● WHAT IS NEEDED
Would you quote the material below from its first line through the line containing "LAMPC = (1.0, .945, .81)", exactly and with both ends included?

** BEGIN **

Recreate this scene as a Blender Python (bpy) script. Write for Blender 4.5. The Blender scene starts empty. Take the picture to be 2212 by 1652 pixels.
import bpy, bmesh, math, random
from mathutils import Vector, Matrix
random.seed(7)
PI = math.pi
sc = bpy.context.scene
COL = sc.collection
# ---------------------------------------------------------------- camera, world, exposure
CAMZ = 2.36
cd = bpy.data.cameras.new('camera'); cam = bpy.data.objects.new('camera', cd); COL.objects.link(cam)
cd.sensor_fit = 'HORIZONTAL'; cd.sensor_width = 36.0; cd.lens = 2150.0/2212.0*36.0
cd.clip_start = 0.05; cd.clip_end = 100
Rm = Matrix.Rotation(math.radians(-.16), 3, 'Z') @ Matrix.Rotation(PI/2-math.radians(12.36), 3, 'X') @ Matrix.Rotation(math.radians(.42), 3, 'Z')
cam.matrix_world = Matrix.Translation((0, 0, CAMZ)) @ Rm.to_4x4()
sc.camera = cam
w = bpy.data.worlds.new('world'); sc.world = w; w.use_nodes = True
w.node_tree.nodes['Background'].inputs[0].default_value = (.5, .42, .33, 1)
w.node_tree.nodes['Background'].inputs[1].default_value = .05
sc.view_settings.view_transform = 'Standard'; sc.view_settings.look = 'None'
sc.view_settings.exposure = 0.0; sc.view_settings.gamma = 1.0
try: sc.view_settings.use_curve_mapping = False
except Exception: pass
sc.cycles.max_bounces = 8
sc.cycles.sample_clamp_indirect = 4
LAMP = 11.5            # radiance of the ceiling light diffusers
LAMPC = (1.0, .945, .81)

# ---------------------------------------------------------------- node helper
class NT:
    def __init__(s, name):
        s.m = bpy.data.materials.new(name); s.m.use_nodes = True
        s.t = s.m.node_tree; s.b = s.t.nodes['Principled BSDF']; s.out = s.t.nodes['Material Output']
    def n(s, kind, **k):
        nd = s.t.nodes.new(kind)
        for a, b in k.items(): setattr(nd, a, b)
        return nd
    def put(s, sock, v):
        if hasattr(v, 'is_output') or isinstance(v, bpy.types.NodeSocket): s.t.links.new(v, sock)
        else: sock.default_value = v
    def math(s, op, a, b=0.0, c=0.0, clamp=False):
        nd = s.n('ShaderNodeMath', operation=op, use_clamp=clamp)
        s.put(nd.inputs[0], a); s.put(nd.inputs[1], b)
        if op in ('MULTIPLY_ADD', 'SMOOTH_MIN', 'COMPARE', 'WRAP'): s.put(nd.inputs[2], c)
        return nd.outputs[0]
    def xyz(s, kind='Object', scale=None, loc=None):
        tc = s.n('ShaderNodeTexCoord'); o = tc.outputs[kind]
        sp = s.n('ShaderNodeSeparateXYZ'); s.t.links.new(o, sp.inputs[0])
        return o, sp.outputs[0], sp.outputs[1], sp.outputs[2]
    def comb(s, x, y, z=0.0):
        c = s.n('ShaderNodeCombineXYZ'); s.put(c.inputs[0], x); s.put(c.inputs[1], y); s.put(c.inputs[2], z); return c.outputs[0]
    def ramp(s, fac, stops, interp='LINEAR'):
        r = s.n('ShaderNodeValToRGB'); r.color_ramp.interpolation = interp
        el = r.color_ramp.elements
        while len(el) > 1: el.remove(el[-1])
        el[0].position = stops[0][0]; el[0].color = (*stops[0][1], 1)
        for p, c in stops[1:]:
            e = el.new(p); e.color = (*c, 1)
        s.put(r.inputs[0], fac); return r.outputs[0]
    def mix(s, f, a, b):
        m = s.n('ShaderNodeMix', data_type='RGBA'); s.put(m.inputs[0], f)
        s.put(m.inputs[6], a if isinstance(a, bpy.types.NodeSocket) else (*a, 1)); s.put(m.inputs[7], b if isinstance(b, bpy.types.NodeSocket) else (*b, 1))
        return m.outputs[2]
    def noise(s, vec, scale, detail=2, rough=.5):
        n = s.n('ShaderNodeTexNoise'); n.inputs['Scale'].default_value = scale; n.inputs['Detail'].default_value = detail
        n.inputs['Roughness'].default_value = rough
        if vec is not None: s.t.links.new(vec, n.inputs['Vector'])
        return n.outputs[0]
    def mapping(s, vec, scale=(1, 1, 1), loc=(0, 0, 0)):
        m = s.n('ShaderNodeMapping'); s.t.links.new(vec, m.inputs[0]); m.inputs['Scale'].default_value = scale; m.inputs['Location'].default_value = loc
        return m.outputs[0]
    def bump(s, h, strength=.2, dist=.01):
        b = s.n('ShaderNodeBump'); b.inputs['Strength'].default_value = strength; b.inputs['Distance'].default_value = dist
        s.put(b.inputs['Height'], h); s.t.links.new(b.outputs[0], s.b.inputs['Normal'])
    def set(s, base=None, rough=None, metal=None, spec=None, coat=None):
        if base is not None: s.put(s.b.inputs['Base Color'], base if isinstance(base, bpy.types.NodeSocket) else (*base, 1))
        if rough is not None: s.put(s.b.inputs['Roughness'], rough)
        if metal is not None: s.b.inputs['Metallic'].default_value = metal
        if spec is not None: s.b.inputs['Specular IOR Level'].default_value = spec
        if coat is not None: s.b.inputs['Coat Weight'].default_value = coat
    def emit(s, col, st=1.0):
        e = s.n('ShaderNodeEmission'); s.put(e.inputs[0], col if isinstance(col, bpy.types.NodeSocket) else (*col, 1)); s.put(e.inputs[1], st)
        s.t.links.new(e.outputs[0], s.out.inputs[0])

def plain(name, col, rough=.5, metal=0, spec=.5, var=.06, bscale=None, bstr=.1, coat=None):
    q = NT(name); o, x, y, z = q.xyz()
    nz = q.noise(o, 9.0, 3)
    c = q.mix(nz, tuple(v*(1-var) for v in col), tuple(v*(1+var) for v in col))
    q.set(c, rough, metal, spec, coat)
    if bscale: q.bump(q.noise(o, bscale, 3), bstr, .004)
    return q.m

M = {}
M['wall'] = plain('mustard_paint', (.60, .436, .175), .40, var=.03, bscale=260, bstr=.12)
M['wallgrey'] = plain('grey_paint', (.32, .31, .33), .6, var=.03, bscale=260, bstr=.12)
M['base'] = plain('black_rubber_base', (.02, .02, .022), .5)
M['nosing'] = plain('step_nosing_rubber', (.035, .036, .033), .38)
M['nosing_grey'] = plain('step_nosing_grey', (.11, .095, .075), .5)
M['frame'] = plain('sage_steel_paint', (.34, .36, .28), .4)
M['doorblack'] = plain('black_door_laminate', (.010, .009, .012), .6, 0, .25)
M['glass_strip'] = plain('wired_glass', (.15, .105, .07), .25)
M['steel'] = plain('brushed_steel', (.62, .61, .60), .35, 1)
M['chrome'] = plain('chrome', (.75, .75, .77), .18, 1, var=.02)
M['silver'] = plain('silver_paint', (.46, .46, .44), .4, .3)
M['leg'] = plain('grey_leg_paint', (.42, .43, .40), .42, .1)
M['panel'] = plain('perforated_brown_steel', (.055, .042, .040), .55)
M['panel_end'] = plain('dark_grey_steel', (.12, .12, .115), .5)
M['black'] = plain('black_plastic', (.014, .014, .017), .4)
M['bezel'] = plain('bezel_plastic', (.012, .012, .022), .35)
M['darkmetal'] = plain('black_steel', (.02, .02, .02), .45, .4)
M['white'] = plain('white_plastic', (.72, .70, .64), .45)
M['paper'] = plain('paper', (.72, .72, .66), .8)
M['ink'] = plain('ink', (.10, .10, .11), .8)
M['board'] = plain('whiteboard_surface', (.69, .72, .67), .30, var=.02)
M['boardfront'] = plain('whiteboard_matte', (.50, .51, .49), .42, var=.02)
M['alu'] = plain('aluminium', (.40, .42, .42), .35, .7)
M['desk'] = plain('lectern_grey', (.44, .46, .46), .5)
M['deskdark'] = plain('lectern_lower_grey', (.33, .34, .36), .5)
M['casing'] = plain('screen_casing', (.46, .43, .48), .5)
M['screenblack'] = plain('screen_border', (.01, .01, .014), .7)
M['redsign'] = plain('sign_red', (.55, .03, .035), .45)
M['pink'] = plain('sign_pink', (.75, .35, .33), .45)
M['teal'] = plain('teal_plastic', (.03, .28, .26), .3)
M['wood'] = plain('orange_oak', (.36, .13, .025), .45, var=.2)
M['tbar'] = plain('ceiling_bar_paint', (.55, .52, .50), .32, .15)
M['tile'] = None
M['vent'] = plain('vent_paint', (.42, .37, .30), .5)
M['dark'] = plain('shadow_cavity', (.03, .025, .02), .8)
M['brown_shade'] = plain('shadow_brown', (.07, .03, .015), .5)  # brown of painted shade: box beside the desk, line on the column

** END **

● EXERCISE SOLUTION
Recreate this scene as a Blender Python (bpy) script. Write for Blender 4.5. The Blender scene starts empty. Take the picture to be 2212 by 1652 pixels.
import bpy, bmesh, math, random
from mathutils import Vector, Matrix
random.seed(7)
PI = math.pi
sc = bpy.context.scene
COL = sc.collection
# ---------------------------------------------------------------- camera, world, exposure
CAMZ = 2.36
cd = bpy.data.cameras.new('camera'); cam = bpy.data.objects.new('camera', cd); COL.objects.link(cam)
cd.sensor_fit = 'HORIZONTAL'; cd.sensor_width = 36.0; cd.lens = 2150.0/2212.0*36.0
cd.clip_start = 0.05; cd.clip_end = 100
Rm = Matrix.Rotation(math.radians(-.16), 3, 'Z') @ Matrix.Rotation(PI/2-math.radians(12.36), 3, 'X') @ Matrix.Rotation(math.radians(.42), 3, 'Z')
cam.matrix_world = Matrix.Translation((0, 0, CAMZ)) @ Rm.to_4x4()
sc.camera = cam
w = bpy.data.worlds.new('world'); sc.world = w; w.use_nodes = True
w.node_tree.nodes['Background'].inputs[0].default_value = (.5, .42, .33, 1)
w.node_tree.nodes['Background'].inputs[1].default_value = .05
sc.view_settings.view_transform = 'Standard'; sc.view_settings.look = 'None'
sc.view_settings.exposure = 0.0; sc.view_settings.gamma = 1.0
try: sc.view_settings.use_curve_mapping = False
except Exception: pass
sc.cycles.max_bounces = 8
sc.cycles.sample_clamp_indirect = 4
LAMP = 11.5            # radiance of the ceiling light diffusers
LAMPC = (1.0, .945, .81)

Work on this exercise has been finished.